# [Supplied information]
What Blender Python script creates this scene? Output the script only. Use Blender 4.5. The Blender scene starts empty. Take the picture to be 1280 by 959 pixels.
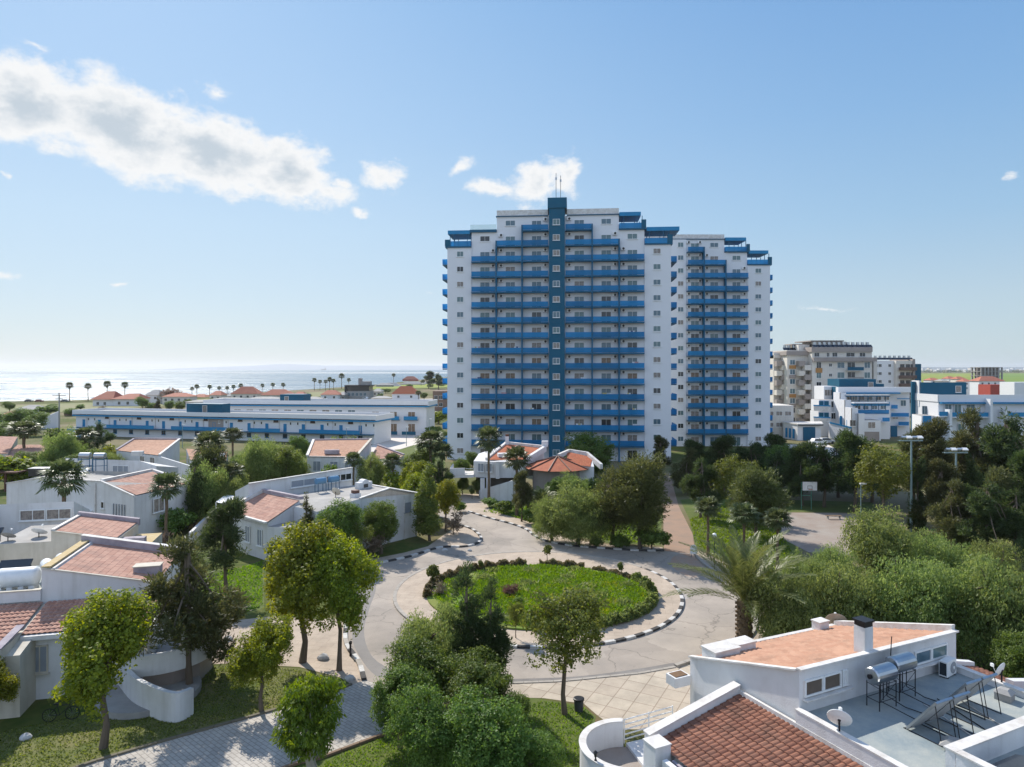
import bpy, math, random
import numpy as np
from mathutils import Vector, Matrix
random.seed(7)
SC = bpy.context.scene
COL = SC.collection
F = 853.0; CX = 640.0; HZ = 461.0; H = 18.0      # focal length, centre column, horizon row of a 1280x959 frame; eye height
R = math.radians

def W(u, v, z=0.0):
    """where the ray through a pixel meets height z (survey of the photograph)"""
    y = F*(H-z)/(v-HZ)
    return ((u-CX)/F*y, y)
def W3(u, v, z=0.0):
    p = W(u, v, z); return Vector((p[0], p[1], z))
def D3(u, v, y):
    return Vector(((u-CX)/F*y, y, H-(v-HZ)*y/F))
def HT(v0, v1, y):
    return abs(v0-v1)*y/F

# ------------------------------------------------------------------ materials
MATS = {}
def newmat(name):
    m = bpy.data.materials.new(name); m.use_nodes = True
    m.node_tree.nodes.clear()
    MATS[name] = m
    return m, m.node_tree.nodes, m.node_tree.links
def mk(name, c1, c2=None, scale=1.0, rough=0.8, bump=0.0, bscale=8.0, metal=0.0, spec=0.3, detail=5, stretch=None, rnd=0.0, alpha=1.0, streak=0.0):
    m, N, L = newmat(name)
    o = N.new('ShaderNodeOutputMaterial'); b = N.new('ShaderNodeBsdfPrincipled')
    L.new(b.outputs[0], o.inputs[0])
    b.inputs['Roughness'].default_value = rough; b.inputs['Metallic'].default_value = metal
    b.inputs['Specular IOR Level'].default_value = spec
    b.inputs['Alpha'].default_value = alpha
    tc = N.new('ShaderNodeTexCoord'); mp = N.new('ShaderNodeMapping')
    L.new(tc.outputs['Object'], mp.inputs[0])
    if stretch: mp.inputs['Scale'].default_value = stretch
    if c2 is None: c2 = tuple(x*0.86 for x in c1)
    nz = N.new('ShaderNodeTexNoise'); nz.inputs['Scale'].default_value = scale; nz.inputs['Detail'].default_value = detail
    nz.inputs['Roughness'].default_value = 0.65
    L.new(mp.outputs[0], nz.inputs['Vector'])
    rp = N.new('ShaderNodeMapRange'); rp.inputs[1].default_value = 0.32; rp.inputs[2].default_value = 0.68
    L.new(nz.outputs[0], rp.inputs[0])
    mx = N.new('ShaderNodeMix'); mx.data_type = 'RGBA'
    mx.inputs[6].default_value = (*c1, 1); mx.inputs[7].default_value = (*c2, 1)
    L.new(rp.outputs[0], mx.inputs[0])
    col = mx.outputs[2]
    if streak:
        m2 = N.new('ShaderNodeMapping'); m2.inputs['Scale'].default_value = (1.6, 1.6, 0.18); L.new(tc.outputs['Object'], m2.inputs[0])
        n3 = N.new('ShaderNodeTexNoise'); n3.inputs['Scale'].default_value = 1.3; n3.inputs['Detail'].default_value = 6; L.new(m2.outputs[0], n3.inputs['Vector'])
        r3 = N.new('ShaderNodeMapRange'); r3.inputs[1].default_value = 0.5; r3.inputs[2].default_value = 0.8; r3.inputs[4].default_value = streak; L.new(n3.outputs[0], r3.inputs[0])
        mx3 = N.new('ShaderNodeMix'); mx3.data_type = 'RGBA'; mx3.inputs[7].default_value = (c1[0]*.45, c1[1]*.42, c1[2]*.36, 1)
        L.new(r3.outputs[0], mx3.inputs[0]); L.new(col, mx3.inputs[6]); col = mx3.outputs[2]
    if rnd:
        oi = N.new('ShaderNodeObjectInfo'); hs = N.new('ShaderNodeHueSaturation')
        r2 = N.new('ShaderNodeMapRange'); r2.inputs[3].default_value = 1-rnd; r2.inputs[4].default_value = 1+rnd
        L.new(oi.outputs['Random'], r2.inputs[0]); L.new(r2.outputs[0], hs.inputs['Value']); L.new(col, hs.inputs['Color'])
        col = hs.outputs[0]
    L.new(col, b.inputs['Base Color'])
    if bump:
        n2 = N.new('ShaderNodeTexNoise'); n2.inputs['Scale'].default_value = bscale; n2.inputs['Detail'].default_value = 6
        L.new(mp.outputs[0], n2.inputs['Vector'])
        bp = N.new('ShaderNodeBump'); bp.inputs['Strength'].default_value = bump; bp.inputs['Distance'].default_value = 0.05
        L.new(n2.outputs[0], bp.inputs['Height']); L.new(bp.outputs[0], b.inputs['Normal'])
    return m
def leafmat(name, c1, c2, trans=0.35, rough=0.55, var=0.12):
    m, N, L = newmat(name)
    o = N.new('ShaderNodeOutputMaterial'); b = N.new('ShaderNodeBsdfPrincipled'); t = N.new('ShaderNodeBsdfTranslucent')
    ms = N.new('ShaderNodeMixShader'); ms.inputs[0].default_value = trans
    at = N.new('ShaderNodeAttribute'); at.attribute_name = 'tint'
    mx = N.new('ShaderNodeMix'); mx.data_type = 'RGBA'; mx.inputs[6].default_value = (*c1, 1); mx.inputs[7].default_value = (*c2, 1)
    L.new(at.outputs['Fac'], mx.inputs[0])
    oi = N.new('ShaderNodeObjectInfo'); hs = N.new('ShaderNodeHueSaturation')
    r2 = N.new('ShaderNodeMapRange'); r2.inputs[3].default_value = 1-var; r2.inputs[4].default_value = 1+var
    r3 = N.new('ShaderNodeMapRange'); r3.inputs[3].default_value = 0.485; r3.inputs[4].default_value = 0.515
    L.new(oi.outputs['Random'], r2.inputs[0]); L.new(r2.outputs[0], hs.inputs['Value'])
    L.new(oi.outputs['Random'], r3.inputs[0]); L.new(r3.outputs[0], hs.inputs['Hue'])
    L.new(mx.outputs[2], hs.inputs['Color'])
    L.new(hs.outputs[0], b.inputs['Base Color'])
    hs2 = N.new('ShaderNodeHueSaturation'); hs2.inputs['Hue'].default_value = 0.485; hs2.inputs['Value'].default_value = 1.5; hs2.inputs['Saturation'].default_value = 1.1
    L.new(hs.outputs[0], hs2.inputs['Color']); L.new(hs2.outputs[0], t.inputs[0])
    b.inputs['Roughness'].default_value = rough; b.inputs['Specular IOR Level'].default_value = 0.35
    L.new(b.outputs[0], ms.inputs[1]); L.new(t.outputs[0], ms.inputs[2]); L.new(ms.outputs[0], o.inputs[0])
    return m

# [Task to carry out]
Restate the data word for word from its first line through the line with "R = math.radians", leaving out any picture along the way.

# [Expected answer]
What Blender Python script creates this scene? Output the script only. Use Blender 4.5. The Blender scene starts empty. Take the picture to be 1280 by 959 pixels.
import bpy, math, random
import numpy as np
from mathutils import Vector, Matrix
random.seed(7)
SC = bpy.context.scene
COL = SC.collection
F = 853.0; CX = 640.0; HZ = 461.0; H = 18.0      # focal length, centre column, horizon row of a 1280x959 frame; eye height
R = math.radians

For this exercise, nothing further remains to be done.